** Prompt **
Write every entry out again exactly, please, and skip the pictures.
begin Input
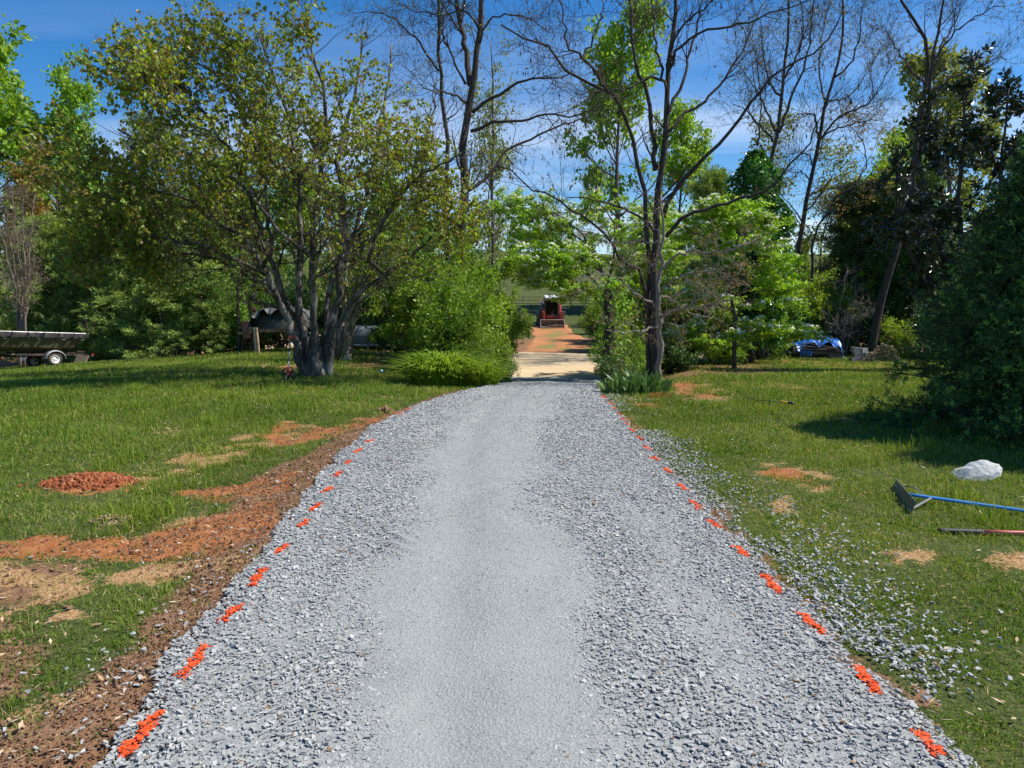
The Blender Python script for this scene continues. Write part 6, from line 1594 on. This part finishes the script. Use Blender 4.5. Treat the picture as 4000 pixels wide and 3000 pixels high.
# ---- small blue can
q = G(1488, 1458); bc = empty('drink_can', q + np.array([0, 0, .045]), (R(75), R(10), R(35)), 'small blue can lying in the left lawn', 'can')
part('can_body', lambda g: lathe(g, [(-.055, .001), (-.055, .028), (-.048, .034), (.048, .034), (.055, .029), (.055, .001)], (0, 0, 0), 'z', 18), pbr('blue can print', (.03, .22, .55), .3, .4, dirt=(.55, .6, .65), dirtamt=.3), bc, True)

# ---- blue tarp over lumber
td = 30.6; tx = ray(3195, 1390)[0] * td / ray(3195, 1390)[1]; tb = onground(tx, td)
ta = empty('tarp', tb, (0, 0, R(-6)), 'crumpled bright blue tarpaulin draped over a lumber pile at the right tree line', 'tarpaulin')
def f_ta(g):
    nx, ny = 46, 22; V = []
    for j in range(ny):
        for i in range(nx):
            u = i / (nx - 1); v = j / (ny - 1)
            x = -1.0 + 2.05 * u; y = -.55 + 1.3 * v
            top = .62 + .22 * min(1, u * 3) - .02 * (u - .3); z = top
            if u > .86: q_ = (u - .86) / .14; z = top * (1 - q_ ** 1.1) + .03; x = -1.0 + 2.05 * .86 + .22 * q_ + .04 * math.sin(v * 14)
            fr = max(0, (.30 - v) / .30); z -= fr * (.18 + .5 * max(0, u - .80) / .2 + .10 * math.sin(u * 19) + .13 * max(0, .2 - u) * 5) * (z > .12)
            bk = max(0, (v - .75) / .25); z -= bk * .5
            z += float(fbm(np.array([x * 3.5]), np.array([y * 3.5 + 5]), 2, 3)[0] - .5) * .20 + .018 * math.sin(x * 21 + y * 9)
            y += .05 * math.sin(u * 23) * fr
            V.append((x, y, max(.015, z)))
    q = [(j * nx + i, j * nx + i + 1, (j + 1) * nx + i + 1, (j + 1) * nx + i) for j in range(ny - 1) for i in range(nx - 1)]
    g.add(np.array(V), q=q)
part('sheet', f_ta, M_BLUE, ta)
part('hanging_corner', lambda g: loft(g, [[(-.92 + .5 * u, -.60 + .03 * math.sin(u * 20), .40 - v * (.22 + .08 * math.sin(u * 9))) for u in np.linspace(0, 1, 10)] for v in np.linspace(0, 1, 5)], cap=False), M_BLUE, ta)
bl = [((-.35, -.62, .52), (1.9, .12, .035), -6, 4, 'top grey board lying across the front of the blue tarp'), ((-.15, -.68, .60), (1.5, .09, .04), 4, 9, 'narrow stick slanting over the blue tarp'), ((-.55, -.66, .44), (1.3, .15, .04), -3, 2, 'grey board jutting left from under the tarp'), ((.35, -.60, .40), (1.1, .12, .04), 3, 7, 'grey board beneath the tarp fold on the right'), ((-.2, -.3, .28), (1.9, .35, .14), 0, 1, 'stack of boards in the dark under the tarp'), ((.55, -.35, .14), (.6, .4, .26), 0, 0, 'brown block of timber under the right of the tarp'), ((-.6, -.95, .03), (1.2, .10, .04), -14, 0, 'pale board lying on the grass before the tarp'), ((-.6, -.3, .12), (.25, .5, .22), 0, 0, 'timber bearer under the left of the tarp')]
for (c_, s_, yaw, tlt, lab) in bl:
    w_ = tb + rotz(R(-6)) @ np.array(c_); o = empty('board', w_, (0, R(tlt), R(yaw - 6)), lab, 'board')
    part('plank', lambda g: box(g, (0, 0, 0), s_, bev=.005), M_WOODG if 'pale' not in lab else M_WOODP, o)
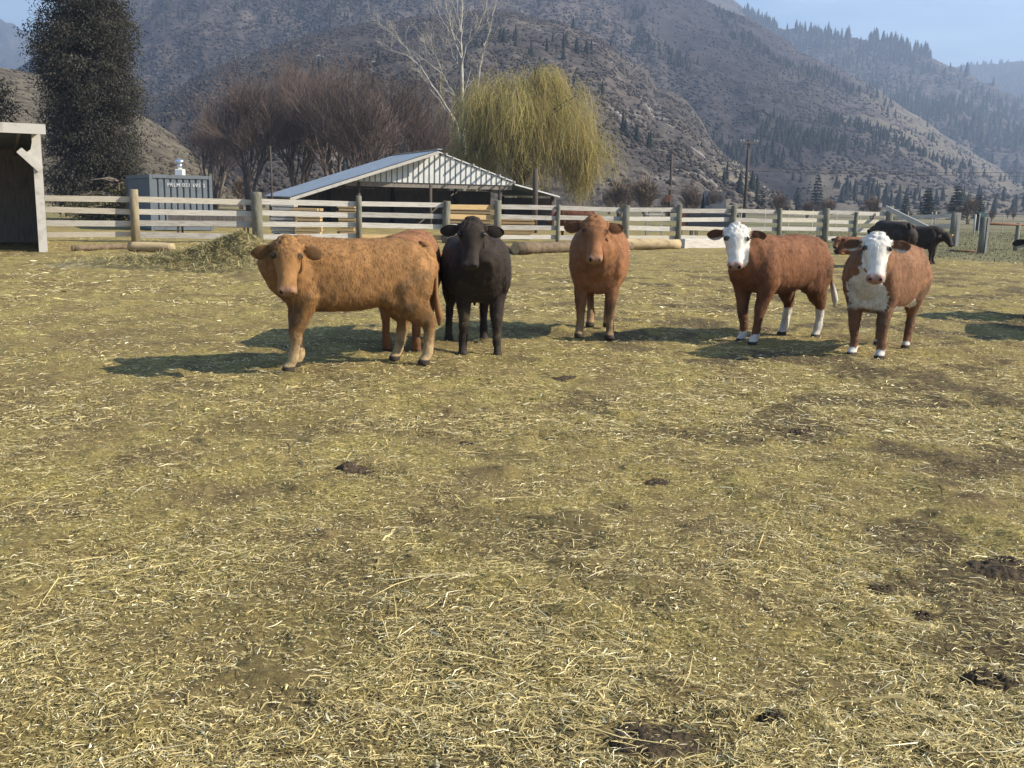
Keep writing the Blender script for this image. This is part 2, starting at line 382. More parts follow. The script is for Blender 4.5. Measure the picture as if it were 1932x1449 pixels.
end Input
** Exercise output **
The Blender Python script for this scene continues. Write part 6, from line 1594 on. This part finishes the script. Use Blender 4.5. Treat the picture as 4000 pixels wide and 3000 pixels high.
# ---- small blue can
q = G(1488, 1458); bc = empty('drink_can', q + np.array([0, 0, .045]), (R(75), R(10), R(35)), 'small blue can lying in the left lawn', 'can')
part('can_body', lambda g: lathe(g, [(-.055, .001), (-.055, .028), (-.048, .034), (.048, .034), (.055, .029), (.055, .001)], (0, 0, 0), 'z', 18), pbr('blue can print', (.03, .22, .55), .3, .4, dirt=(.55, .6, .65), dirtamt=.3), bc, True)

# ---- blue tarp over lumber
td = 30.6; tx = ray(3195, 1390)[0] * td / ray(3195, 1390)[1]; tb = onground(tx, td)
ta = empty('tarp', tb, (0, 0, R(-6)), 'crumpled bright blue tarpaulin draped over a lumber pile at the right tree line', 'tarpaulin')
def f_ta(g):
    nx, ny = 46, 22; V = []
    for j in range(ny):
        for i in range(nx):
            u = i / (nx - 1); v = j / (ny - 1)
            x = -1.0 + 2.05 * u; y = -.55 + 1.3 * v
            top = .62 + .22 * min(1, u * 3) - .02 * (u - .3); z = top
            if u > .86: q_ = (u - .86) / .14; z = top * (1 - q_ ** 1.1) + .03; x = -1.0 + 2.05 * .86 + .22 * q_ + .04 * math.sin(v * 14)
            fr = max(0, (.30 - v) / .30); z -= fr * (.18 + .5 * max(0, u - .80) / .2 + .10 * math.sin(u * 19) + .13 * max(0, .2 - u) * 5) * (z > .12)
            bk = max(0, (v - .75) / .25); z -= bk * .5
            z += float(fbm(np.array([x * 3.5]), np.array([y * 3.5 + 5]), 2, 3)[0] - .5) * .20 + .018 * math.sin(x * 21 + y * 9)
            y += .05 * math.sin(u * 23) * fr
            V.append((x, y, max(.015, z)))
    q = [(j * nx + i, j * nx + i + 1, (j + 1) * nx + i + 1, (j + 1) * nx + i) for j in range(ny - 1) for i in range(nx - 1)]
    g.add(np.array(V), q=q)
part('sheet', f_ta, M_BLUE, ta)
part('hanging_corner', lambda g: loft(g, [[(-.92 + .5 * u, -.60 + .03 * math.sin(u * 20), .40 - v * (.22 + .08 * math.sin(u * 9))) for u in np.linspace(0, 1, 10)] for v in np.linspace(0, 1, 5)], cap=False), M_BLUE, ta)
bl = [((-.35, -.62, .52), (1.9, .12, .035), -6, 4, 'top grey board lying across the front of the blue tarp'), ((-.15, -.68, .60), (1.5, .09, .04), 4, 9, 'narrow stick slanting over the blue tarp'), ((-.55, -.66, .44), (1.3, .15, .04), -3, 2, 'grey board jutting left from under the tarp'), ((.35, -.60, .40), (1.1, .12, .04), 3, 7, 'grey board beneath the tarp fold on the right'), ((-.2, -.3, .28), (1.9, .35, .14), 0, 1, 'stack of boards in the dark under the tarp'), ((.55, -.35, .14), (.6, .4, .26), 0, 0, 'brown block of timber under the right of the tarp'), ((-.6, -.95, .03), (1.2, .10, .04), -14, 0, 'pale board lying on the grass before the tarp'), ((-.6, -.3, .12), (.25, .5, .22), 0, 0, 'timber bearer under the left of the tarp')]
for (c_, s_, yaw, tlt, lab) in bl:
    w_ = tb + rotz(R(-6)) @ np.array(c_); o = empty('board', w_, (0, R(tlt), R(yaw - 6)), lab, 'board')
    part('plank', lambda g: box(g, (0, 0, 0), s_, bev=.005), M_WOODG if 'pale' not in lab else M_WOODP, o)
Keep writing the Blender script for this image. This is part 2, starting at line 382. More parts follow. The script is for Blender 4.5. Measure the picture as if it were 1932x1449 pixels.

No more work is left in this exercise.